# START OF DATA ROWS

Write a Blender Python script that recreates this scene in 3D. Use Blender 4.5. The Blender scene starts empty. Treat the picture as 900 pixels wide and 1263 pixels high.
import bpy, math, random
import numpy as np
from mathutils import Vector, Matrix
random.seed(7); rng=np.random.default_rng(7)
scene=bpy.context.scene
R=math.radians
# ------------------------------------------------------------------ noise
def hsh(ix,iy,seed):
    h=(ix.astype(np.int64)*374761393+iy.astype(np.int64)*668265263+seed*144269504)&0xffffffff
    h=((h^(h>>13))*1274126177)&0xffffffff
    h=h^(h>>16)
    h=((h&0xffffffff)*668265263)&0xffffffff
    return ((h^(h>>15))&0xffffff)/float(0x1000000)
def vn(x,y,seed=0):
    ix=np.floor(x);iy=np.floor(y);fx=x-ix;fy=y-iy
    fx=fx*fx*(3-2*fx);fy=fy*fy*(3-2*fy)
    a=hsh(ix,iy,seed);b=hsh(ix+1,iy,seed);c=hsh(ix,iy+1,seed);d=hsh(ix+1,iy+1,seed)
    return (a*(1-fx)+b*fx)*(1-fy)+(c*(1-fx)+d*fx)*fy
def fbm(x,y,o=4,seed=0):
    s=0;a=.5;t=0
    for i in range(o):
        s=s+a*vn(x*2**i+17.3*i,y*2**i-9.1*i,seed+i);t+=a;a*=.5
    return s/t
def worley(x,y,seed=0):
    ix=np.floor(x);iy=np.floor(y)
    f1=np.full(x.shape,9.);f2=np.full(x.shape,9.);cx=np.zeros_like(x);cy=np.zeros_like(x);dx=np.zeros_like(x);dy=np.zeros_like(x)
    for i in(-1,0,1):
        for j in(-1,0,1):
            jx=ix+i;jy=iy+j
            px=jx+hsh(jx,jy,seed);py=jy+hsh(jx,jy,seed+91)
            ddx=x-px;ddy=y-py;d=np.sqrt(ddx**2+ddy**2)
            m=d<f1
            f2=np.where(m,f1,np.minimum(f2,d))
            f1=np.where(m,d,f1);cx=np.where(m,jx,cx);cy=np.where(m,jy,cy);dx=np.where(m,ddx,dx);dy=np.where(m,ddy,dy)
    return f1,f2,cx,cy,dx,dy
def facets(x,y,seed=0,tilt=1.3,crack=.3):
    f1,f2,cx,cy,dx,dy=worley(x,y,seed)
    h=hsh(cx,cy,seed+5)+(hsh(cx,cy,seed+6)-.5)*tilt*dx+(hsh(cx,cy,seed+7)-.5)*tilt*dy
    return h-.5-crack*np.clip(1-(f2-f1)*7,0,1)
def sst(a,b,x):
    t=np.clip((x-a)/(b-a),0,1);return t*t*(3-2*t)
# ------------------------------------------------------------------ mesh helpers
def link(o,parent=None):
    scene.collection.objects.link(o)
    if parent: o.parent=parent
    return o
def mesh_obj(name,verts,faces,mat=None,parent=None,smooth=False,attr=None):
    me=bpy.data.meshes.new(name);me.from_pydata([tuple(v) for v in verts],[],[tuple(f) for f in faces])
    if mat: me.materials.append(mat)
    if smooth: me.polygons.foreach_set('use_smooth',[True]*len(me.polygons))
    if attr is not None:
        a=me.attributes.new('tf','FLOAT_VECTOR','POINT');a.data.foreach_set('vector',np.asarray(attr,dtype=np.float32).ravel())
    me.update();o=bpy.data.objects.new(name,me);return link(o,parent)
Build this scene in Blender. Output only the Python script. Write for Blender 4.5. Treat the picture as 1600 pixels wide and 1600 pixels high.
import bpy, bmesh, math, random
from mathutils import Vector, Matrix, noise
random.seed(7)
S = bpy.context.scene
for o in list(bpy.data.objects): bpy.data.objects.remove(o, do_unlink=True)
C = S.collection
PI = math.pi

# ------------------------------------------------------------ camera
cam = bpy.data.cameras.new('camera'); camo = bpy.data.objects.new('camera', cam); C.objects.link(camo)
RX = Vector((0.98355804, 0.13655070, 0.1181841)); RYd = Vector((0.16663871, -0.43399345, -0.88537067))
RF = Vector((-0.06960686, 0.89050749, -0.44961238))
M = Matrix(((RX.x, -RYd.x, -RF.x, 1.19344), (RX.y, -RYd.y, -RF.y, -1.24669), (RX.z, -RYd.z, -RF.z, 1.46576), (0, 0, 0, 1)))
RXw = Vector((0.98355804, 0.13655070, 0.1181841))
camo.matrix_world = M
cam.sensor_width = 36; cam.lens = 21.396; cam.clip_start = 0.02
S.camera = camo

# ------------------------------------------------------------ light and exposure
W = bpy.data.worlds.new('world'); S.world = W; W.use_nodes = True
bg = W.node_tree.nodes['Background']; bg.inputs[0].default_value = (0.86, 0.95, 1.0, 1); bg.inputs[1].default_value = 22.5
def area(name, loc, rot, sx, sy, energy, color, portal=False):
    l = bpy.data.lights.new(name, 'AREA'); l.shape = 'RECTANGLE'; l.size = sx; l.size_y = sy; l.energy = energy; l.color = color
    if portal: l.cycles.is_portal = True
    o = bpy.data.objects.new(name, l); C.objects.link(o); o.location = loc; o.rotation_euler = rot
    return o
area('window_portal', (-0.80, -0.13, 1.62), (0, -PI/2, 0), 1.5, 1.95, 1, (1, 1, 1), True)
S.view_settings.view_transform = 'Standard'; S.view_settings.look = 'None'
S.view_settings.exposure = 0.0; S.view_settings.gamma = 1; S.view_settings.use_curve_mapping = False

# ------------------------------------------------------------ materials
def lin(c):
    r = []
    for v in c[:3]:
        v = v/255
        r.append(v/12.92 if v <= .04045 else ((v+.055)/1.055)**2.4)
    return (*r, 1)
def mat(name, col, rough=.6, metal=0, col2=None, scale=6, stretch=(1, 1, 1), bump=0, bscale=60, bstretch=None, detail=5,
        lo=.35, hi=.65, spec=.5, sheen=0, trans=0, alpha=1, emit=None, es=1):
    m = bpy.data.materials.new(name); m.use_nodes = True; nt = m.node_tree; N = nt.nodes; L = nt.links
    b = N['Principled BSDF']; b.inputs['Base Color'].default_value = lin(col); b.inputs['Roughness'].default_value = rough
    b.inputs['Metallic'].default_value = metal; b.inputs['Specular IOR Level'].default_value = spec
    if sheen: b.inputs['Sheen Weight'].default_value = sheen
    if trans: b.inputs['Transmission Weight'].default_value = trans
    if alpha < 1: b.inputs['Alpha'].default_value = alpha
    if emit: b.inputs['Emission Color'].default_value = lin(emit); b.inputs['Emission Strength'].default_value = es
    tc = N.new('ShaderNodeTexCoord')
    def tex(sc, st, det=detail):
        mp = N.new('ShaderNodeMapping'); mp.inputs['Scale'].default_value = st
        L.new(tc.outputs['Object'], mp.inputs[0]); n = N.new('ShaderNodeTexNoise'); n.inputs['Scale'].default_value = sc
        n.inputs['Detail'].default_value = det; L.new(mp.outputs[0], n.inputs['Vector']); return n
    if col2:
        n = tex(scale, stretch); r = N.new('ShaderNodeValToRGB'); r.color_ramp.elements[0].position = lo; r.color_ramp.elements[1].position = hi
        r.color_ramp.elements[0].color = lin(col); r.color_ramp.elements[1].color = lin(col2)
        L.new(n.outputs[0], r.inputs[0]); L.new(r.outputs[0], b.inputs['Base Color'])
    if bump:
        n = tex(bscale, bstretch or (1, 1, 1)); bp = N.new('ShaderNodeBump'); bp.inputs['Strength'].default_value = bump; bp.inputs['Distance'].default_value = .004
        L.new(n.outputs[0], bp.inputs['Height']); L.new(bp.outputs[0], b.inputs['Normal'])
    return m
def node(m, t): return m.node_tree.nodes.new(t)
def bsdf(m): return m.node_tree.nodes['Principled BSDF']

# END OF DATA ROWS

CHALLENGE: Select, from the listing, all lines that include the word "Treat".

RESPONSE TO THE EXERCISE:
Write a Blender Python script that recreates this scene in 3D. Use Blender 4.5. The Blender scene starts empty. Treat the picture as 900 pixels wide and 1263 pixels high.
Build this scene in Blender. Output only the Python script. Write for Blender 4.5. Treat the picture as 1600 pixels wide and 1600 pixels high.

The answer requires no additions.